Some fear that those with a low “social credit score” or who participate in activities frowned upon by the government could face financial repercussions. While much of the world is involved in digital transactions, much of that information is not immediately accessible to government authorities. For Chinese citizens, that could change if the yuan digitizes.

There are also geopolitical repercussions to the digital yuan. Sir Mark Lyall Grant, a former United Kingdom national security adviser, warned that China could “ability to bypass the world’s traditional banking systems and then challenge the dollar’s pre-eminent position.”

A report from the Center for New American Security, a think tank based in the United States, says that the digital yuan “will likely enable the Chinese Communist Party (CCP) to strengthen its digital authoritarianism domestically and export its influence and standard-setting abroad.” 

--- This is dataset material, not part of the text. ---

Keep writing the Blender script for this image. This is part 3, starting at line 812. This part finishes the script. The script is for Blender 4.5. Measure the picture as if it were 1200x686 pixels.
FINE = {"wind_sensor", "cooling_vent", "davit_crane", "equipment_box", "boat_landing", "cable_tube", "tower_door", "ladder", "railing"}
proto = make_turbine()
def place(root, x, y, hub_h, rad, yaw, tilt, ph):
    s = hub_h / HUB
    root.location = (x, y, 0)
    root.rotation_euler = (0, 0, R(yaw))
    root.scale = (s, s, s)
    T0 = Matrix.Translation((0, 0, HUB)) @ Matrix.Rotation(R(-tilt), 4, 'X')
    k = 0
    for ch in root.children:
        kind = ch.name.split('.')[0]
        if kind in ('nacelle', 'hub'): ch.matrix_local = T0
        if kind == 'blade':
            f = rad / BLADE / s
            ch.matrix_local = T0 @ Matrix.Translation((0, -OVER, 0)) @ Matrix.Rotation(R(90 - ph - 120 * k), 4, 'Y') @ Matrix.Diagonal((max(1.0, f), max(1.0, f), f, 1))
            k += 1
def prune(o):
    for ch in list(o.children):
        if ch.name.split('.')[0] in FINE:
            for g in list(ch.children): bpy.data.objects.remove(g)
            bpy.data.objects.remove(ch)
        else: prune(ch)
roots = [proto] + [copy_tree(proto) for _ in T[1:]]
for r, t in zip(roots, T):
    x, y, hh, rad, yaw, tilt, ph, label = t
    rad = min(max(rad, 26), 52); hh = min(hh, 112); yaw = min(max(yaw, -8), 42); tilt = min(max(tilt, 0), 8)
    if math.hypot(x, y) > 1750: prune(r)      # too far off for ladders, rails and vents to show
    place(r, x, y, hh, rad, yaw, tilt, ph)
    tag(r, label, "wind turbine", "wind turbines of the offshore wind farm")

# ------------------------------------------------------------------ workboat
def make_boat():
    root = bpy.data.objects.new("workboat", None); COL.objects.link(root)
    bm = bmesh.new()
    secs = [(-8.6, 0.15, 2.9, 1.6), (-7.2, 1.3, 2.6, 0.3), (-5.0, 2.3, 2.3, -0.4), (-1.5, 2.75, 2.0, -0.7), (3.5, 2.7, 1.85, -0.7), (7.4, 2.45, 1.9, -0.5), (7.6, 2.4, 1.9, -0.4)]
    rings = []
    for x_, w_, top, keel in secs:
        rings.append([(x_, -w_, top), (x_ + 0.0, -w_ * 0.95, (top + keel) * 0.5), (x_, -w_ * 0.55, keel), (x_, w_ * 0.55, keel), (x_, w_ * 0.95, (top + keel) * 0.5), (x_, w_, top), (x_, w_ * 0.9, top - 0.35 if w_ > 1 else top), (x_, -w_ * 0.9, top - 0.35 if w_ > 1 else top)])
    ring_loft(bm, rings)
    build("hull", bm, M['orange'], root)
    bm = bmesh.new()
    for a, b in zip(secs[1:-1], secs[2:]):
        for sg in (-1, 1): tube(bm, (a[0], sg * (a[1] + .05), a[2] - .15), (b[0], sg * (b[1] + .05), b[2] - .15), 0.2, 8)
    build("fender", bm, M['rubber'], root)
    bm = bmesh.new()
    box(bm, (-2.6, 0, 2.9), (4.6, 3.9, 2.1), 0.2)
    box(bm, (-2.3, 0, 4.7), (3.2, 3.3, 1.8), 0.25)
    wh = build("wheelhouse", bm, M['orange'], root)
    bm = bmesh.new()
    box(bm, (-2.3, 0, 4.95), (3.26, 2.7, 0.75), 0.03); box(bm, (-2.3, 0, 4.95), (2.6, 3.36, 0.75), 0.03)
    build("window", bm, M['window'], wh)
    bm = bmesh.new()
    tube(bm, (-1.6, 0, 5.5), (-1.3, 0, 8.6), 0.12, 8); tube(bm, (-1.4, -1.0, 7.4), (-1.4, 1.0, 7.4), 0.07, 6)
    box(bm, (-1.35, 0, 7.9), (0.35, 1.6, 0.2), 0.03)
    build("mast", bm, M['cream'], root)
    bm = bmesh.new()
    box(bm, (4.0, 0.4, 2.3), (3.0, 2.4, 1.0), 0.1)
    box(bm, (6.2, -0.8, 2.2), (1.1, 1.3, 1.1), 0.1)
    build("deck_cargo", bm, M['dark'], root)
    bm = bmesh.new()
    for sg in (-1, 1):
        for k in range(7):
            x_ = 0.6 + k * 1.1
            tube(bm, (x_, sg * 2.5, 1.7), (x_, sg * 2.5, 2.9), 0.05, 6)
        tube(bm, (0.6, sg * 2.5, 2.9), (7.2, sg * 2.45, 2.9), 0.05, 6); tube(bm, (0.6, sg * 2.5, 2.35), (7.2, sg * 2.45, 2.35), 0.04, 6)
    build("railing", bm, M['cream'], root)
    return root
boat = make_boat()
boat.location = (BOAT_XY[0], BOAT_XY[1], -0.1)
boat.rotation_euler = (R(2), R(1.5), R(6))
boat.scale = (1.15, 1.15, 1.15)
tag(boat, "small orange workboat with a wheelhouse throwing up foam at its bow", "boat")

That report also suggests that by “eliminating some of the previous constraints on government data collection of private citizens’ transactions” the digital yuan “represents a significant risk to the long-held standards of financial privacy upheld in free societies.”

Despite reservations at home and abroad, Beijing is expanding the digital currency pilot program. Private banks are now joining the research program, including the principal competitors of the digital yuan, Alibaba and WeChat Pay. 

The Ant Group-backed MYBank announced its plans to “advance the trial pursuant to the overall arrangement of the People’s Bank of China.” WeBank, which is backed by Tencent, the owner of WeChat and WePay, also recently announced its participation in the program.

If the trials are successful, Beijing could develop the digital yuan for mass use, making China the first major country to employ a large-scale centralized digital currency.